Open House - Kellogg Institute for International Studies Undergraduate Student Programs

Monday, September 9
Tent on Hesburgh-Mendoza Quad
4-6pm

 

Food, Fun and Kellogg

Join Kellogg students, faculty and staff for food, prizes and  games while learning about Kellogg student programs. Pick up Kellogg swag and submit your name for prizes that will be raffled off throughout the event. Prizes will include t-shirts, Starbuck's gift cards and a Grand Prize! (Must be present to win.)

Learn how you can be funded for international research, join the Kellogg International Scholars Program or Kellogg Developing Researchers Program and engage in global issues of today.

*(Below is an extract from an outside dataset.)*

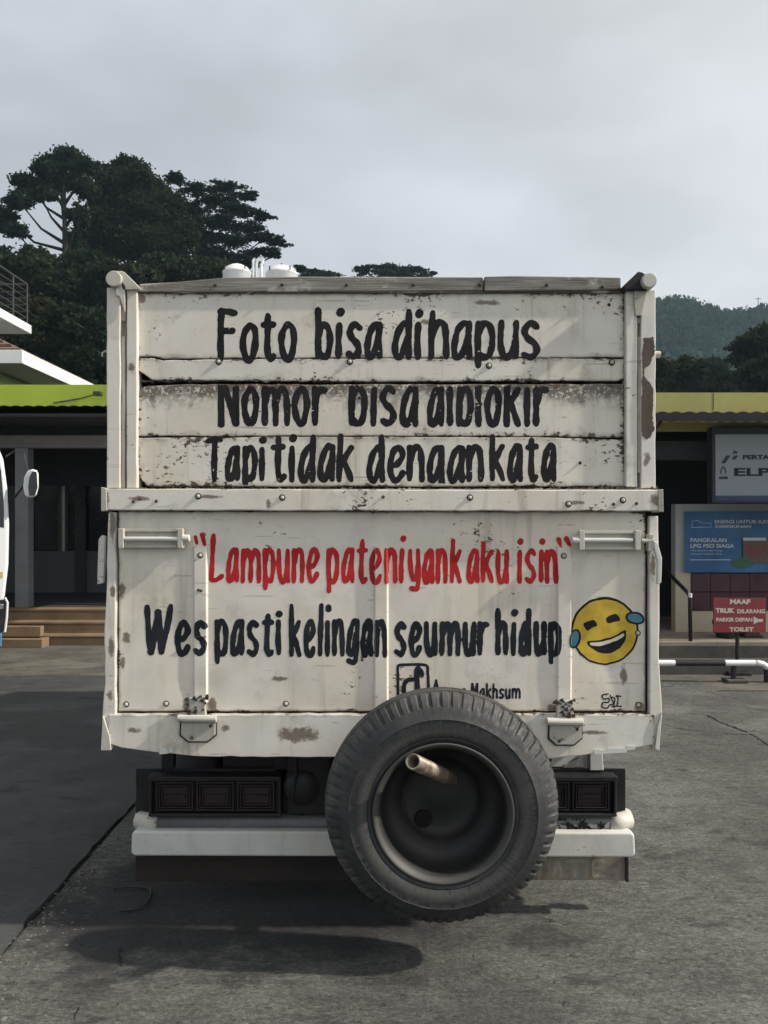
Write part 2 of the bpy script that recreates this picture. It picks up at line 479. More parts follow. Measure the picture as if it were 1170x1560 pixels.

Faculty and students will lead games on the quad and share information about their experiences with the Kellogg Institute. Games will include bocce ball, tic tac toe on the quad, big block jenga, yard bowling, cornhole, flamingo ring toss, and more.

 

 


Learn more about the faculty who will be available that night by reading their profiles below:

 

Ted Beatty is professor of history and global affairs, holding a joint appointment with the Department of History and the Keough School of Global Affairs. A historian specializing in economic development in Latin America, especially Mexico, he has examined the role of institutions in economic development, the intellectual and material bases of policy formation, and the history of technological change.

 

 

Jaimie Bleck is an associate professor of political science and the senior research advisor for the Ford Program in Human Development Studies and Solidarity at the Kellogg Institute for International Studies. She also is a concurrent faculty member in the Keough School of Global Affairs.

Brian Ó Conchubhair is a professor of Irish Language and Literature at the University of Notre Dame. ​His research focuses on cultural nationalism; language revitalization; language politics; Irish-language fiction; the European fin de siècle; and modernism.

Ray Offenheiser is a professor of the practice in the Keough School of Global Affairs, and Director of the McKenna Center for Human Development and Global Business. Previously Offenheiser served as Director of the Pulte Institute for Global Development from 2017 to 2023. His areas of expertise and research interests include poverty alleviation, inequality, human rights, US foreign policy, and international development.

 

Susan Ostermann is an assistant professor of global affairs at the University of Notre Dame and an expert in comparative politics in South Asia, regulatory compliance, and environmental regulation. Her work seeks to understand why actors comply with regulations in unlikely circumstances, such as when states are weak or actors have strong incentives to break the law.

Aníbal Pérez-Liñán is the director of the Kellogg Institute and a professor of political science and global affairs, where he holds a joint appointment in the Department of Political Science and the Keough School of Global Affairs. His research focuses on democratization, the rule of law, political stability, and institutional performance among new democracies.

 

 

Steve Reifenberg is a teaching professor of international development in the Keough School of Global Affairs and a Kellogg faculty fellow. His teaching and research interests in international education, international development, and negotiations build upon work carried out in Latin America, Asia, and Africa, including more than a decade living overseas, primarily in Chile.